Destroying the lighthouse was part of an overall shoreline strategy of the Confederacy; they removed the Fresnel lens from the Cape Hatteras Lighthouse at Buxton as well in an effort to make navigating the Outer Banks coast as hazardous as possible for their enemy.
The Third Lighthouse
On June 13, 1871, the US Government purchased 15 acres from John Etheridge for $150 just to the north of Oregon Inlet. The previous lighthouses had been to the south of the inlet, but it had become apparent the inlet was migrating south, and a lighthouse at the previous location would likely not survive.
An interesting footnote—John Etheridge was the first Bodie Island Lighthouse Keeper.
By the end of June 1871, Stetson was on hand with workers he had used for the Hatteras project.
Even the most cursory look at the Bodie Island Lighthouse reveals it looks a lot like Cape Hatteras Light. That’s not surprising at all. It was built to the same plan, used the same materials—much of it left over from the Hatteras project—and with Dexter Stetson as construction supervisor, there was little need to change the design.
There were some delays, mostly weather-related, but construction was completed in just 15 months, and the First Order Fresnel Lens began sending its beam out to sea on October 1, 1872.
Although similar to the Cape Hatteras Lighthouse, Bodie Island at 164’ is 29’ shorter than Cape Hatteras. The focal plane—where the light is located—is at 156’.

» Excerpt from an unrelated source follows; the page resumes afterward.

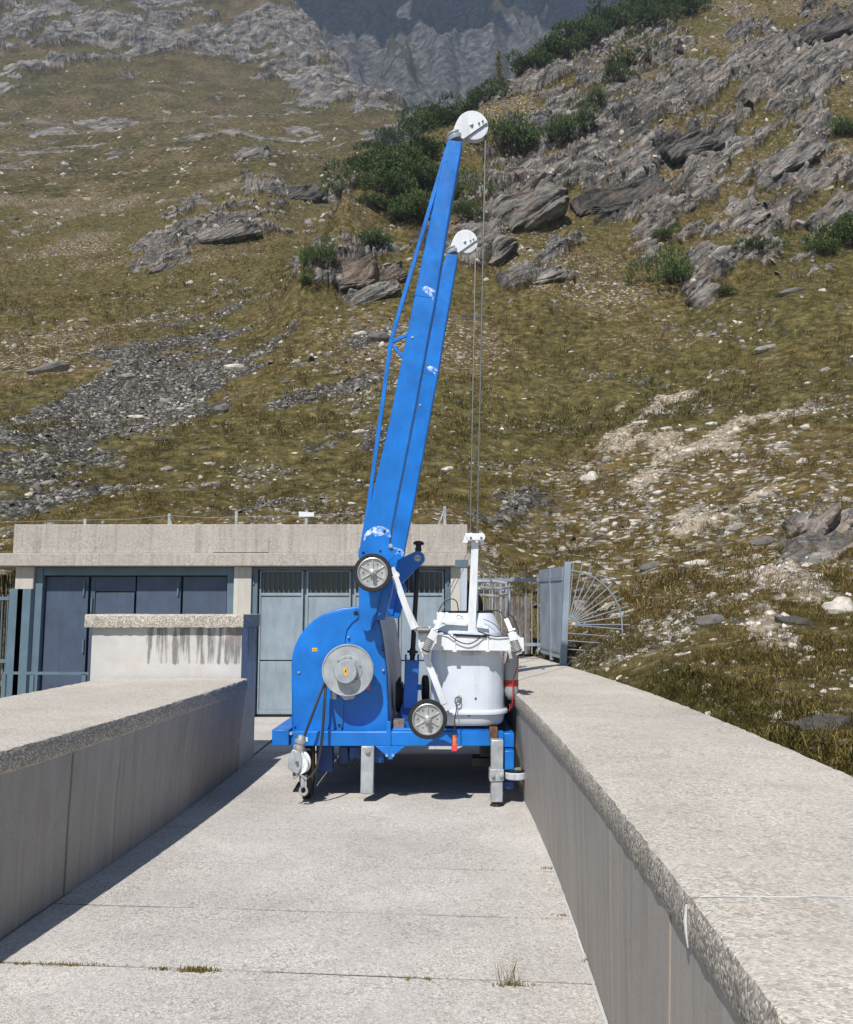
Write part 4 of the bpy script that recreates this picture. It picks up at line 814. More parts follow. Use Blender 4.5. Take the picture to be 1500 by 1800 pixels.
# pale door with barred lights, middle bay
x0, x1 = X(440), X(793)
mb = MB(); mb.box((x0, YF+.06, -.05), (X(450), YF+.2, zu-.004)); mb.box((X(783), YF+.06, -.05), (x1, YF+.2, zu-.004)); mb.box((X(450)+.001, YF+.07, Zv(1001)), (X(783)-.001, YF+.2, zu-.004))
door2 = mb.build('door', M['frame'], hs, .006, label='pale blue grey metal door with barred windows')
LE = [(452, 530), (536, 615), (621, 699), (702, 781)]
for u0, u1 in LE:
    mb = MB(); w0, w1, z0, z1 = X(u0+3), X(u1-3), Zv(1042), Zv(1004)
    mb.box((X(u0), YF+.13, .03), (w0, YF+.19, Zv(1002))); mb.box((w1, YF+.13, .03), (X(u1), YF+.19, Zv(1002)))
    mb.box((w0+.0005, YF+.131, z1), (w1-.0005, YF+.189, Zv(1002))); mb.box((w0+.0005, YF+.131, Zv(1047)), (w1-.0005, YF+.189, z0))
    mb.box((w0+.0005, YF+.131, .03), (w1-.0005, YF+.189, .10)); mb.build('leaf_frame', M['doorlight'], door2, .003)
    MB().box((w0+.001, YF+.15, Zv(1161)), (w1-.001, YF+.18, Zv(1048))).build('leaf_panel', M['doorlight'], door2, .003)
    MB().box((w0+.001, YF+.15, .102), (w1-.001, YF+.18, Zv(1163.5))).build('leaf_panel', M['doorlight'], door2, .003)
    pane = MB().box((w0+.001, YF+.172, z0), (w1-.001, YF+.18, z1)).build('window_pane', M['glass'], door2)
    for k in range(8):
        xx = w0+(w1-w0)*(k+.5)/8; MB().bar((xx, YF+.15, z0), (xx, YF+.15, z1), .011, .011).build('window_bar', M['frame'], door2)
MB().box((X(451), YF+.2, 0), (X(782), YF+.22, Zv(1002))).build('door_backing', M['doorlight'], door2)
for u in (446, 788):
    for v in (1020, 1180): MB().lathe([(0, -.07), (.014, -.07), (.014, .07), (0, .07)], at(u, v, YF+.05), (0, 0, 1), 8).build('hinge', M['frame'], door2)
# wire fence standing behind the roof parapet
wf = thing('wire_fence', (-2, 16.2, 2.6), 'thin wire fence on short posts behind the concrete roof edge', 'fence')
PT = [(298, 903), (416, 899), (539, 897), (782, 890), (150, 912)]
for u, v in PT:
    p = at(u, v, 16.2); MB().bar((p.x, 16.2, 2.2), p, .05, .03).build('fence_post', M['galv'], wf)
p = at(782, 890, 16.2); q = at(768, 930, 16.2); MB().bar(p-Vector((0, .02, .05)), q, .03, .02).build('brace', M['galv'], wf); p = at(298, 905, 16.2); MB().bar(p-Vector((0, .03, .03)), at(306, 935, 16.2), .025, .02).build('brace', M['galv'], wf)
MB().prism([at(525, 899, 16.16), at(552, 901, 16.16), at(552, 908, 16.16), at(526, 908, 16.16)], (0, .01, 0)).build('sign_plate', M['white'], wf)
w_ = [at(0, 918, 16.2), at(150, 914, 16.2), at(224, 913, 16.2), at(298, 906, 16.2), at(357, 910, 16.2), at(416, 909, 16.2), at(539, 906, 16.2), at(660, 900, 16.2), at(782, 893, 16.2), at(812, 912, 16.3)]
MB().tube(w_, .0035, 5).build('wire', M['galv'], wf)
# ---------------------------------------------------------------- railings right of the house
YR = 13.4
rl = thing('railing', (1.3, YR, CT), 'grey steel bar railing crossing behind the white cabin', 'railing')
for v in (1019.5, 1133): a, b = at(836, v, YR), at(950, v, YR); MB().bar(a, b, .05, .03).build('rail', M['railgrey'], rl)
for k in range(11):
    u = 840+k*10.6; MB().tube([at(u, 1008, YR), at(u, 1150, YR)], .009, 6).build('railing_bar', M['railgrey'], rl)
pp = [at(950, 1000, 13.4), at(998, 988, 11.75)]
gt = thing('gate_leaf', (pp[1].x, 11.8, CT), 'slatted blue grey gate leaf with a stout end post on the right coping', 'gate')
A, B = at(949, 1002, 13.4), at(990, 997, 11.95); A0, B0 = at(949, 1154, 13.4), at(990, 1167, 11.95); A0.x = A.x; B0.x = B.x-.01
for k in range(22):
    f = (k+.5)/22; t_, b_ = A.lerp(B, f), A0.lerp(B0, f); MB().bar(b_+Vector((0, 0, .06)), t_, .022, .05, up=(B-A)).build('slat', M['railgrey'], gt)
for f in (.12, .88): MB().bar(A0.lerp(A, f), B0.lerp(B, f), .04, .05, up=(0, 0, 1)).build('rail', M['railgrey'], gt)
MB().bar((A+B)/2, (A0+B0)/2, .05, .06, up=(B-A)).build('middle_post', M['railgrey'], gt)
pt_, pb_ = at(998, 988, 11.8), at(990, 1171, 11.8); pb_.z = CT
MB().bar(pb_, pt_, .085, .09).build('end_post', M['railgrey'], gt, .004); MB().box((pb_.x-.07, 11.73, CT-.001), (pb_.x+.07, 11.87, CT+.012)).build('base_plate', M['railgrey'], gt)
fan = thing('fan_guard', (pb_.x+.1, 11.8, CT), 'quarter circle fan of steel spikes beside the gate post', 'guard')
cx, cz = at(999, 1098, 11.78).x, at(999, 1098, 11.78).z; R0, R1 = 14/F*11.9, 93/F*11.9
for k in range(11):
    a = math.radians(84-k*8.4); d = Vector((math.cos(a), 0, math.sin(a))); c = Vector((cx, 11.78, cz))
    MB().tube([c+d*R0, c+d*(R1+.10+.03*rr.random())], .0075, 6).build('spike', M['railgrey'], fan)
arc = lambda R, a0, a1: [Vector((cx+R*math.cos(math.radians(x)), 11.77, cz+R*math.sin(math.radians(x)))) for x in np.linspace(a0, a1, 22)]
e = arc(R1, 92, -4); MB().tube(e+[Vector((e[-1].x, 11.77, at(1, 1172, 11.77).z))], .010, 6).build('arc_rim', M['railgrey'], fan); MB().tube(arc(R0, 100, -20), .009, 6).build('hub_ring', M['railgrey'], fan)
for v in (1100, 1115, 1128, 1143, 1157, 1169):
    a = at(996, v-2, 11.78); b = at(1103 if v not in (1100, 1169) else 1092, v+6 if v < 1165 else v, 11.78); MB().tube([a, b], .0075, 6).build('spike', M['railgrey'], fan)
wp = thing('plank_fence', (1.6, 14.4, .9), 'weathered grey wooden planks behind the bar railing', 'fence')
for k in range(6):
    u0 = 856+k*13; MB().prism([at(u0, 1050+rr.uniform(-3, 3), 14.4), at(u0+11.5, 1051+rr.uniform(-3, 3), 14.4), at(u0+11.5, 1150, 14.4), at(u0, 1150, 14.4)], (0, .03, 0)).build('plank', M['wood'], wp, .003)
for v in (1066, 1120): MB().bar(at(852, v, 14.46), at(936, v, 14.46), .08, .04).build('rail', M['wood'], wp)
# left edge: blue gate and low rail
lg = thing('side_gate', (-6.0, 12.4, 0), 'blue steel gate with bars and box posts at the left edge', 'gate')
YG = 12.4
for u0, u1 in ((17, 30), (30.8, 44)): a, b = at(u0, 1035, YG), at(u1, 1235, YG); MB().box((a.x, YG, 0), (b.x, YG+.12, a.z)).build('gate_post', M['frame'], lg, .004)
for v in (1052, 1162): MB().bar(at(-40, v, YG+.05), at(17, v, YG+.05), .05, .04).build('gate_rail', M['frame'], lg)
for k in range(6):
    u = -33+k*9.5; MB().tube([at(u, 1045, YG+.05), (at(u, 1045, YG).x, YG+.05, .08)], .012, 6).build('gate_bar', M['frame'], lg)
lr = thing('low_rail', (-5.3, 11.4, 0), 'low pale blue steel rail in front of the dark doors', 'railing')
MB().bar(at(6, 1183, 11.4), at(157, 1184, 11.4), .035, .035).build('rail', M['frame'], lr)
for u in (8, 57, 148): p = at(u, 1185, 11.4); MB().bar((p.x, 11.4, 0), p, .05, .035).build('rail_post', M['frame'], lr)

# ---------------------------------------------------------------- weeds in the joints
gw = N('weed_green'); M['weed'] = gw.fin(gw.mix(gw.noise(gw.pos(), 40, 2), S(70, 74, 34), S(140, 118, 66)), .8)
def weed(u, v, wpx, hpx, n, label, dry=False):
    p = onz(u, v, .002); s = F/p.y; mb = MB(); r = random.Random(int(u))
    for k in range(n):
        q = p+Vector((r.gauss(0, wpx/s*.3), r.gauss(0, .008), 0)); h = hpx/s*r.uniform(.4, 1); d = Vector((r.gauss(0, .35), r.gauss(0, .3), 1)); sd = Vector((r.uniform(-1, 1), r.uniform(-1, 1), 0)).normalized()*(.0011 if dry else .003)
        mb.add([q-sd, q+sd, q+d*h*.6+sd*.7, q+d*h*.6+Vector((d.x*.4, d.y*.4, .7))*h*.4, q+d*h*.6-sd*.7], [(0, 1, 2, 3, 4)])
    mb.build('weed', M['weed'], None, 0, 0, label=label, cat='weed')
for a in ((345, 1708, 60, 12, 150, 'bushiest green weed in the nearest floor joint'), (120, 1697, 110, 6, 110, 'mossy weeds along the left of the nearest joint'), (283, 1705, 30, 6, 50, 'small weed left of the bushiest one in the joint'), (40, 1695, 40, 5, 40, 'tiny moss at the left end of the nearest joint'), (898, 1733, 60, 8, 60, 'low brown weed at the foot of the dry stalks'),
          (716, 1721, 10, 7, 14, 'tiny weed right of the joint middle, left of a pair'), (752, 1722, 10, 7, 14, 'tiny weed right of the joint middle, right of a pair'), (342, 1407, 16, 6, 30, 'small green weed under the left wall near the machine'), (388, 1372, 16, 6, 30, 'farther green weed under the left wall'), (965, 1527, 26, 5, 30, 'weed in the joint at the right wall'), (990, 1610, 30, 4, 24, 'weed in the second joint at the right wall'), (1033, 1690, 10, 9, 16, 'tuft growing at the foot of the right wall')): weed(*a)
weed(893, 1732, 40, 55, 34, 'thin dry stalks standing up from the nearest joint', True)
# ---------------------------------------------------------------- mobile crane with two booms
HD = math.radians(1.15); hd = Vector((math.sin(HD), math.cos(HD), 0))
def P(u, v, Y): return at(u, v, Y)
def poly(pts, Y): return [at(u, v, Y) for u, v in pts]
def arcpx(cu, cv, r, a0, a1, n=10): return [(cu+r*math.cos(math.radians(a)), cv-r*math.sin(math.radians(a))) for a in np.linspace(a0, a1, n)]
YP, YBM, YD, YB, YW, YC = 7.80, 7.38, 7.58, 7.66, 7.33, 7.62
cr = thing('mobile_crane', (-.45, 8.9, 0), 'blue twin-boom mobile crane standing on the walkway', 'crane')
def part(mb, name, mat, par=None, bevel=.006, smooth=30, label=None): return mb.build(name, M[mat], par or cr, bevel, smooth, label=label)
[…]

Some Almost Forgotten History
Soon after it became a working lighthouse, on October 19, 1872, a flock of geese flew into the windows at the top of the tower. The glass was quickly repaired and a wire screen installed.

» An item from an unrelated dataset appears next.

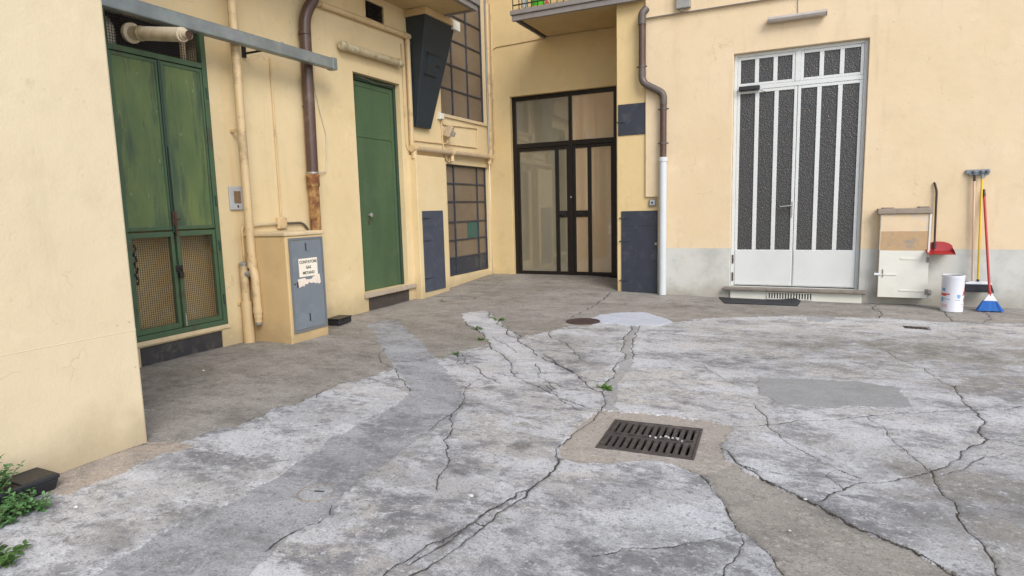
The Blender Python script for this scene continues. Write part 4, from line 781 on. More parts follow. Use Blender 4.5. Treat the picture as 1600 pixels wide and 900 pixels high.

Because the Bodie Island and Cape Hatteras Lighthouses are so similar in appearance, it was causing confusion for mariners passing the Outer Banks. In 1873 the lighthouses were painted, Bodie Island in Nags Head getting its distinctive horizontal black and white stripes and Hatteras its barber pole striping.

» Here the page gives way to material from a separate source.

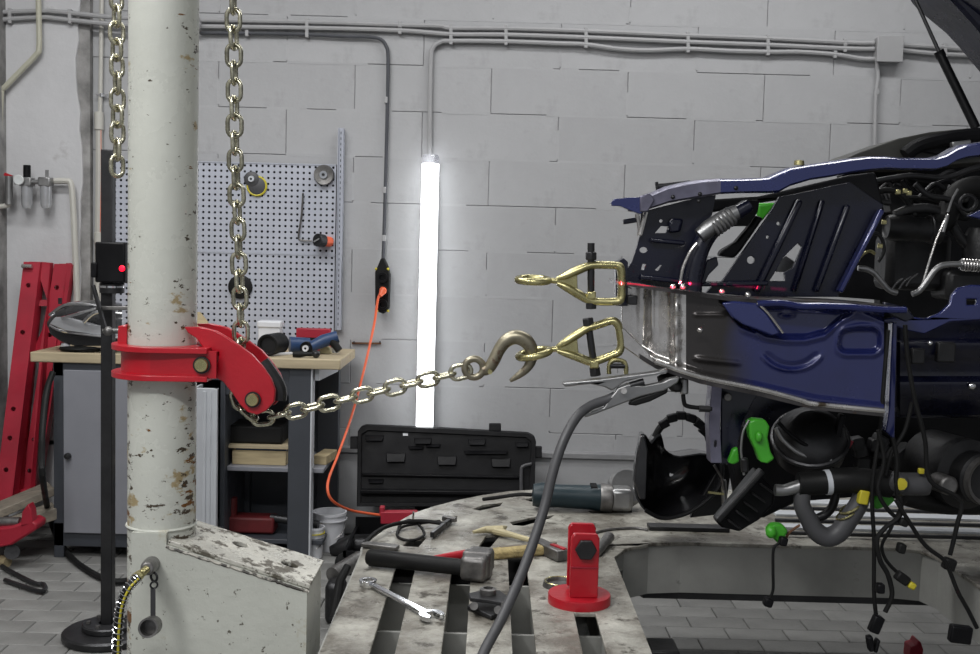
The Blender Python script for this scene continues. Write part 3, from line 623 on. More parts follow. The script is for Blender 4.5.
# ---- open black tool case leaning on the wall
t = thing('tool_case', (-.35, 4.75, 0), 'open black plastic tool case, lid leaning against the wall', 'case')
Yc = 4.93
def CP(x, y): 
    k = (y - 427) / 80.0; return P(x, y, 4.905 - .10 * k)
o = [CP(x, y) for x, y in ((358, 431), (361, 426.5), (366, 425), (440, 428), (528, 433), (534, 436), (536, 441), (534, 506), (357, 506))]
inn = [CP(x, y) for x, y in ((362, 434), (368, 430), (440, 433), (526, 437), (531, 441), (529, 502), (361, 502))]
MB().slab(o, (0, .035, 0)).build('lid', 'black', t, bevel=.006)
mb = MB(); mb.slab([p - Vector((0, .012, 0)) for p in o], (0, .014, 0), [[p - Vector((0, .012, 0)) for p in inn]]); mb.build('lid_rim', 'black', t, bevel=.002)
for (xa, ya, xb_, yb_) in ((386, 453, 406, 461), (437, 456, 457, 464), (491, 458, 511, 466), (365, 435, 384, 440), (414, 438, 432, 443), (468, 439, 486, 444), (515, 442, 529, 446), (464, 450.5, 508, 453), (408, 446, 424, 448), (425, 444, 441, 446), (368, 479, 384, 482)):
    mb = MB(); mb.slab([CP(xa, ya) - VY * .004, CP(xb_, ya) - VY * .004, CP(xb_ - 1, yb_) - VY * .022, CP(xa + 1, yb_) - VY * .022], (0, .02, 0)); mb.build('moulded_pocket', 'black', t, bevel=.003)
MB().bar(CP(361, 490) - VY * .02, CP(528, 492) - VY * .02, .04, .018).build('ridge', 'black', t, bevel=.004)
MB().bar(CP(362, 474) - VY * .008, CP(520, 477) - VY * .008, .02, .01).build('ridge', 'black', t, bevel=.003)
for (xa, ya, xb_, yb_) in ((350, 437, 358, 449), (489, 424, 501, 431), (535, 447, 542, 458)):
    MB().slab([CP(xa, ya), CP(xb_, ya), CP(xb_, yb_), CP(xa, yb_)], (0, .03, 0)).build('latch', 'black', t, bevel=.003)
MB().slab([CP(403, 433) - VY * .004, CP(408, 433) - VY * .004, CP(408, 435.5) - VY * .004, CP(403, 435.5) - VY * .004], (0, .003, 0)).build('label_plate', 'bucket', t)
tt = [CP(521, 492) - VY * .03, CP(521, 470) - VY * .03, CP(523, 465) - VY * .03, CP(531, 463) - VY * .02]
MB().tube(smoothpath(tt, 4), .008, 8).build('handle', 'greyrubber', t)
mb = MB(); lx0, lx1 = P(352, 520, 4.7).x, P(535, 520, 4.7).x
mb.span((lx0, 4.42, .0), (lx1, 4.84, .012)); mb.span((lx0, 4.42, 0), (lx0 + .012, 4.84, .10)); mb.span((lx1 - .012, 4.42, 0), (lx1, 4.84, .10)); mb.span((lx0, 4.42, 0), (lx1, 4.432, .10)); mb.span((lx0, 4.828, 0), (lx1, 4.84, .14)); mb.build('tray', 'black', t, bevel=.004)
for i in range(6): MB().box((lx0 + .1 + i * .12, 4.6 + .05 * (i % 2), .04), (.09, .2, .05)).build('insert', 'black', t, bevel=.008)
tt = thing('clamp_block', (-.5, 4.5, .1), 'red steel clamp part lying in the open black tool case', 'clamp')
q = P(398, 515, 4.45); MB().bar(q + Vector((-.07, 0, -.01)), q + Vector((.08, 0, -.005)), .04, .05).build('bar', 'reddull', tt, bevel=.004); MB().bar(q + Vector((-.065, 0, .0)), q + Vector((-.065, 0, .035)), .035, .02, (1, 0, 0)).build('lug', 'reddull', tt, bevel=.003)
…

The original design for the tower used the metal stairs as part of the grounding method for the lightning rod on the roof. Perhaps not the best way to ground the tower. According to an 1877 report from the District Engineer, the lighthouse keeper was on the top landing during a storm when lightning struck the tower telling the Engineer that he was struck by a powerful bolt of electricity “so much so as to produce a numbness for some little time through the lower half of his body.”
It took seven years for the Lighthouse Board to approve an exterior lighting rod, but in 1884 the grounding rod was moved to the exterior of the building.
Bodie Island Lighthouse in Nags Head is still a functioning lighthouse, its fully automated light flashing 2.5 seconds on and 2.5 seconds off.
If you are visiting the Outer Banks, a stop at this historical Nags Head Lighthouse is a must!